Lage im Nahen Osten: Die orientalische Kernschmelze
Die blutige Expansion der Terrormiliz "Islamischer Staat" bringt es an den Tag: Die arabische Staatlichkeit ist nicht mehr Herr der Lage. Ein Kommentar zur aktuellen Situation im Nahen Osten.
Der Arabische Frühling wirkt inzwischen wie ein Traum aus fernen Tagen. So gut wie alle Hoffnungen sind zerstoben, viele Protagonisten sitzen im Gefängnis oder haben resigniert. Stattdessen erfährt der Orient mit der blutigen Expansion des „Islamischen Staates (IS)“ eine Zäsur ganz anderer Art, die längst Züge einer historischen Kernschmelze trägt. Für die chronisch marode arabische Staatlichkeit schlägt die Stunde der Wahrheit. Jeder denkbaren Koalition arabischer Potentaten fehlt die Kapazität, mit IS politisch und militärisch fertig zu werden. Zugleich haben die blutrünstigen Gotteskrieger im Wechselspiel mit dem hilflosen Formel-Islam des geistlichen Establishments die tiefste Legitimationskrise ihrer Religion in der modernen Geschichte ausgelöst.

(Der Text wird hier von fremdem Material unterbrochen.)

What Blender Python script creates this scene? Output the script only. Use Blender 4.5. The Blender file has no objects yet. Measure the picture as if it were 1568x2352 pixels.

Der Chefgelehrte von Kairos Al-Azhar, die sich gerne im Ruf als wichtigste Lehranstalt des sunnitischen Islam sonnt, nannte IS kürzlich eine „zionistische Verschwörung“, die die arabische Welt auf die Knie zwingen soll. Der Obermufti von Saudi-Arabien brauchte mehr als zwei Monate, bis er zu den neuen Islam-Barbaren überhaupt den Mund aufmachte. Auch die ideologische Verwandtschaft zwischen dem Islamkodex von Saudi-Arabiens salafistischen Weltmissionaren sowie dem Verhaltenskodex der IS-Schlächter ist nach wie vor ein Großtabu.
Kein Wunder, dass heute niemand mehr überzeugend erklären kann, wie das moralische Fundament des Islam und seine Anthropologie eigentlich aussehen. Der sunnitische Islam ist zu einer Religion geworden, die ihre Kernbotschaft nicht mehr kohärent formulieren und vermitteln kann. Traditionelle Theologie und Ausbildung, die sich vorwiegend auf das Herunterbeten des Althergebrachten beschränken, sind den modernen Herausforderungen nicht gewachsen. Das Bildungsniveau arabischer Prediger ist zumeist äußerst miserabel. Und Millionen von Muslimen im Nahen und Mittleren Osten tun mit Verweis auf die Pluralität ihrer Religion so, als wenn sie das alles überhaupt nichts anginge.
Die Hälfte der arabischen Staaten ist gescheitert, die andere Hälfte autoritär
Hand in Hand mit dieser religiösen Fundamentalkrise geht die großflächige Erosion arabischer Staatspraxis. Die eine Hälfte der 22 Nationen sind mittlerweile gescheiterte Staaten, die andere Hälfte hyperautoritär. Anders als auf allen anderen Erdteilen hat sich in ihrem Kreis bisher keine einzige funktionierende Demokratie herausgebildet. Vor allem der Putsch im demografischen Schwergewicht Ägypten im Sommer 2013 war ein dramatischer und wohl auf lange Zeit irreversibler Rückschlag für alle Ambitionen nach mehr Bürgerbeteiligung. Ägypten ist zurückgekippt in den gewohnten Polizeistaat – noch erratischer und hemmungsloser, noch zwanghafter und anarchischer als der jahrzehntelange Vorläufer unter Mubarak.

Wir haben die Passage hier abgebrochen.